And then all hell breaks loose.
And then all hell breaks loose. The media shifts its attention away from Wilson’s revelation because the Justice Department begins investigating the leak. The journalists are subpoenaed and forced to reveal their sources, something no journalist should ever, ever do. Judith Miller refuses and is held in contempt. After a lengthy appeals process, Cooper relents and reveals Karl Rove as the source of his information after Rove frees him of his confidentiality pledge.
Bush said in June 2004 that he’d fire anyone known to have committed the leak. Now its: Whoops, I can’t fire my architect, Holy Cats, Batman!

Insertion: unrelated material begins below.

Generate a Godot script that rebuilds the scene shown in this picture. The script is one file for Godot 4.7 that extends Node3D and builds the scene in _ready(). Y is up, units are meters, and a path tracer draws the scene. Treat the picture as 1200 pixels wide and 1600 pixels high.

The Justice Department is still investigating the leak, but it is unlikely that Rove will ever be called to testify before a GOP controlled congress. The right-wing spinners are working overtime to ensure the waters are muddied enough to make it appear as if Rove did nothing wrong, however it’s been confirmed that Rove did in fact speak about Plame to reporters. Of that there is no doubt.
Whether or not Rove actually said the words “Valerie-Plame-is-a-CIA-agent” is irrelevant, he was obviously talking about her with reporters without a security clearance. You don’t always have to spell it out in uncertain terms.
For a smart guy, Rove has been incredibly stupid. He’s shown the people on the front lines their sacrifices don’t really matter to him as much as beltway politics. The guy who put Bush into office and orchestrated the spin campaign that sent soldiers off to die can’t see that outing a CIA agent because her husband publicly criticized the administration is a bad idea.
It communicates to the intelligence officers overseas right now, trying to recruit and dig up intelligence, that guys they risk their lives for back home use their hard-earned commodity for partisan bickering and political capital.
Know what happens when a CIA officer’s cover is blown? Everyone they ever came into contact with becomes a suspect in their respected circles. And Valerie Plame wasn’t simply some CIA desk jockey-like the GOP spinners are saying-she was an “unofficial,” which means: SPY.
Potential sources overseas are likely to run the other direction if approached by the CIA when the directors of intelligence obviously care more about politics than cracking the insurgency in Iraq(which by the way, requires a strong intelligence network). The sooner we do that, the sooner the troops come home. And Karl Rove obviously doesn’t give a rat’s ass about that.